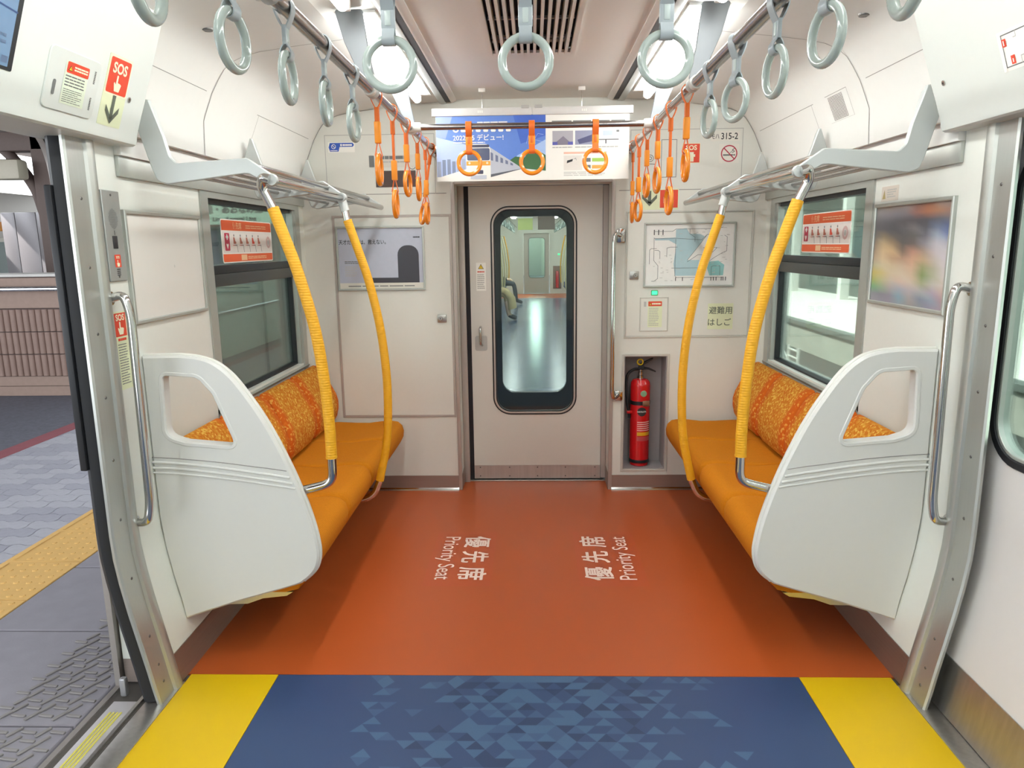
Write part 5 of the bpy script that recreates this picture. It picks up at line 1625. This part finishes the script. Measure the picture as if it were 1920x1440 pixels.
# small straps of the next car: belt and ring
def small_strap_mesh():
    bm = bmesh.new()
    for me in (torus_mesh('r', 0.05, 0.009, RINGG, 'x', 18, 6, (0, 0, -0.151)), sweep_mesh('b', [(0, 0, 0.02), (0, 0, -0.10)], [(-0.012, -0.004), (0.012, -0.004), (0.012, 0.004), (-0.012, 0.004)], RINGG, False, (0, 1, 0))):
        bm.from_mesh(me)
        bpy.data.meshes.remove(me)
    me = bpy.data.meshes.new('small_strap')
    bm.to_mesh(me); bm.free()
    me.materials.append(RINGG)
    return me
sm = small_strap_mesh()
for s in (-1, 1):
    for k in range(32):
        o = link(bpy.data.objects.new('next_strap_hanger', sm))
        o.location = (NX + s * 0.55, 6.3 + k * 0.45, 2.03)
        o.rotation_euler[2] = rr_.uniform(-.3, .3)
        tag(o, 'tiny grey strap hanger seen through the gangway door on the %s' % SN[s], 'strap hanger', 'straps of the next car on the %s' % SN[s])
for k, (x0, x1, y, z0, z1, c, lab) in enumerate(((-0.34, 0.0, 17.0, 1.84, 2.1, '#C4CC7C', 'small yellow-green hanging poster in the next car'), (0.10, 0.42, 14.0, 1.78, 2.18, '#5A473E', 'small brown hanging poster in the next car'))):
    t = thing('next_poster', lab, 'poster', ((x0 + x1) / 2, y, z0))
    box('poster_sheet', x0, x1, y - 0.004, y + 0.004, z0, z1, mat('next_poster_%d' % k, c, 0.4), t)
    box('clip_bar', x0 - 0.01, x1 + 0.01, y - 0.01, y + 0.01, z1, z1 + 0.03, WHITEP, t)
    tube('hanger_rod', [((x0 + x1) / 2, y, z1 + 0.02), ((x0 + x1) / 2, y, 2.30)], 0.005, CHROME, t, 6)
    if k == 1:
        box('yellow_heading', x0, x1, y - 0.006, y - 0.0045, z1 - 0.09, z1 - 0.02, YEL, t)
# far end of the next car
fe = plate('wall_next_end', [[(NX - 1.45, -0.03), (NX + 1.45, -0.03), (NX + 1.45, 2.36), (NX - 1.45, 2.36)], [(-0.30, 0.0), (0.52, 0.0), (0.52, 1.85), (-0.30, 1.85)]], TY(Y3), 0.12, NWALL)
tag(fe, 'far end wall of the next car', kind='structure')
fd = plate('door_4', [[(-0.28, 0.01), (0.50, 0.01), (0.50, 1.85), (-0.28, 1.85)], rrect(-0.12, 0.36, 0.5, 1.70, 0.08, 6)], TY(Y3 + 0.1), 0.03, mat('far_door', '#BDB5AC', 0.4))
tag(fd, 'far gangway door at the end of the next car', kind='structure')
plate('window_rim', [rrect(-0.14, 0.38, 0.48, 1.72, 0.1, 6), rrect(-0.12, 0.36, 0.5, 1.70, 0.08, 6)], TY(Y3 + 0.09), 0.02, GRY, fd)
plate('pane', [rrect(-0.12, 0.36, 0.5, 1.70, 0.08, 6)], TY(Y3 + 0.11), 0.005, NGLASS, fd)
box('far_floor', -1.0, 1.2, Y3 + 0.2, Y3 + 14, -0.05, 0.0, MATS['next_floor'], fd)
box('far_wall', -1.0, 1.2, Y3 + 14, Y3 + 14.1, 0.0, 2.4, NWALL, fd)
for a_ in (-1.05, 1.2):
    box('far_side', a_, a_ + 0.05, Y3 + 0.2, Y3 + 14, -0.05, 2.4, NWALL, fd)
box('far_roof', -1.0, 1.2, Y3 + 0.2, Y3 + 14, 2.4, 2.45, NWALL, fd)
box('far_lamp', -0.1, 0.3, Y3 + 0.6, Y3 + 13.5, 2.36, 2.398, mat('far_lamp_lit', '#FFFFFF', 0.4, emit=14.0), fd)
box('far_door_leaf', -0.2, 0.42, Y3 + 13.9, Y3 + 13.98, 0.0, 1.85, LGRY, fd)
t = thing('far_green_lamp', 'tiny green lamp glowing at the far end of the next car', 'indicator', (0.80, Y3, 1.2))
box('lamp_lens', 0.77, 0.83, Y3 - 0.02, Y3, 1.18, 1.23, GREENLED, t, 0.004)
t = thing('far_niche', 'brown extinguisher recess at the far end of the next car', 'niche', (0.75, Y3, 0.15))
box('recess_panel', 0.62, 0.88, Y3 - 0.01, Y3, 0.15, 0.85, mat('recess_brown', '#7A5F52', 0.5), t, 0.003)
box('red_bottle', 0.70, 0.80, Y3 - 0.06, Y3 - 0.012, 0.17, 0.7, REDP, t, 0.03)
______
▸ WHAT THE TASK REQUIRES:
Take the listing above and restate it word for word, without its pictures.

▸ TASK SOLUTION:
Write part 5 of the bpy script that recreates this picture. It picks up at line 1625. This part finishes the script. Measure the picture as if it were 1920x1440 pixels.
# small straps of the next car: belt and ring
def small_strap_mesh():
    bm = bmesh.new()
    for me in (torus_mesh('r', 0.05, 0.009, RINGG, 'x', 18, 6, (0, 0, -0.151)), sweep_mesh('b', [(0, 0, 0.02), (0, 0, -0.10)], [(-0.012, -0.004), (0.012, -0.004), (0.012, 0.004), (-0.012, 0.004)], RINGG, False, (0, 1, 0))):
        bm.from_mesh(me)
        bpy.data.meshes.remove(me)
    me = bpy.data.meshes.new('small_strap')
    bm.to_mesh(me); bm.free()
    me.materials.append(RINGG)
    return me
sm = small_strap_mesh()
for s in (-1, 1):
    for k in range(32):
        o = link(bpy.data.objects.new('next_strap_hanger', sm))
        o.location = (NX + s * 0.55, 6.3 + k * 0.45, 2.03)
        o.rotation_euler[2] = rr_.uniform(-.3, .3)
        tag(o, 'tiny grey strap hanger seen through the gangway door on the %s' % SN[s], 'strap hanger', 'straps of the next car on the %s' % SN[s])
for k, (x0, x1, y, z0, z1, c, lab) in enumerate(((-0.34, 0.0, 17.0, 1.84, 2.1, '#C4CC7C', 'small yellow-green hanging poster in the next car'), (0.10, 0.42, 14.0, 1.78, 2.18, '#5A473E', 'small brown hanging poster in the next car'))):
    t = thing('next_poster', lab, 'poster', ((x0 + x1) / 2, y, z0))
    box('poster_sheet', x0, x1, y - 0.004, y + 0.004, z0, z1, mat('next_poster_%d' % k, c, 0.4), t)
    box('clip_bar', x0 - 0.01, x1 + 0.01, y - 0.01, y + 0.01, z1, z1 + 0.03, WHITEP, t)
    tube('hanger_rod', [((x0 + x1) / 2, y, z1 + 0.02), ((x0 + x1) / 2, y, 2.30)], 0.005, CHROME, t, 6)
    if k == 1:
        box('yellow_heading', x0, x1, y - 0.006, y - 0.0045, z1 - 0.09, z1 - 0.02, YEL, t)
# far end of the next car
fe = plate('wall_next_end', [[(NX - 1.45, -0.03), (NX + 1.45, -0.03), (NX + 1.45, 2.36), (NX - 1.45, 2.36)], [(-0.30, 0.0), (0.52, 0.0), (0.52, 1.85), (-0.30, 1.85)]], TY(Y3), 0.12, NWALL)
tag(fe, 'far end wall of the next car', kind='structure')
fd = plate('door_4', [[(-0.28, 0.01), (0.50, 0.01), (0.50, 1.85), (-0.28, 1.85)], rrect(-0.12, 0.36, 0.5, 1.70, 0.08, 6)], TY(Y3 + 0.1), 0.03, mat('far_door', '#BDB5AC', 0.4))
tag(fd, 'far gangway door at the end of the next car', kind='structure')
plate('window_rim', [rrect(-0.14, 0.38, 0.48, 1.72, 0.1, 6), rrect(-0.12, 0.36, 0.5, 1.70, 0.08, 6)], TY(Y3 + 0.09), 0.02, GRY, fd)
plate('pane', [rrect(-0.12, 0.36, 0.5, 1.70, 0.08, 6)], TY(Y3 + 0.11), 0.005, NGLASS, fd)
box('far_floor', -1.0, 1.2, Y3 + 0.2, Y3 + 14, -0.05, 0.0, MATS['next_floor'], fd)
box('far_wall', -1.0, 1.2, Y3 + 14, Y3 + 14.1, 0.0, 2.4, NWALL, fd)
for a_ in (-1.05, 1.2):
    box('far_side', a_, a_ + 0.05, Y3 + 0.2, Y3 + 14, -0.05, 2.4, NWALL, fd)
box('far_roof', -1.0, 1.2, Y3 + 0.2, Y3 + 14, 2.4, 2.45, NWALL, fd)
box('far_lamp', -0.1, 0.3, Y3 + 0.6, Y3 + 13.5, 2.36, 2.398, mat('far_lamp_lit', '#FFFFFF', 0.4, emit=14.0), fd)
box('far_door_leaf', -0.2, 0.42, Y3 + 13.9, Y3 + 13.98, 0.0, 1.85, LGRY, fd)
t = thing('far_green_lamp', 'tiny green lamp glowing at the far end of the next car', 'indicator', (0.80, Y3, 1.2))
box('lamp_lens', 0.77, 0.83, Y3 - 0.02, Y3, 1.18, 1.23, GREENLED, t, 0.004)
t = thing('far_niche', 'brown extinguisher recess at the far end of the next car', 'niche', (0.75, Y3, 0.15))
box('recess_panel', 0.62, 0.88, Y3 - 0.01, Y3, 0.15, 0.85, mat('recess_brown', '#7A5F52', 0.5), t, 0.003)
box('red_bottle', 0.70, 0.80, Y3 - 0.06, Y3 - 0.012, 0.17, 0.7, REDP, t, 0.03)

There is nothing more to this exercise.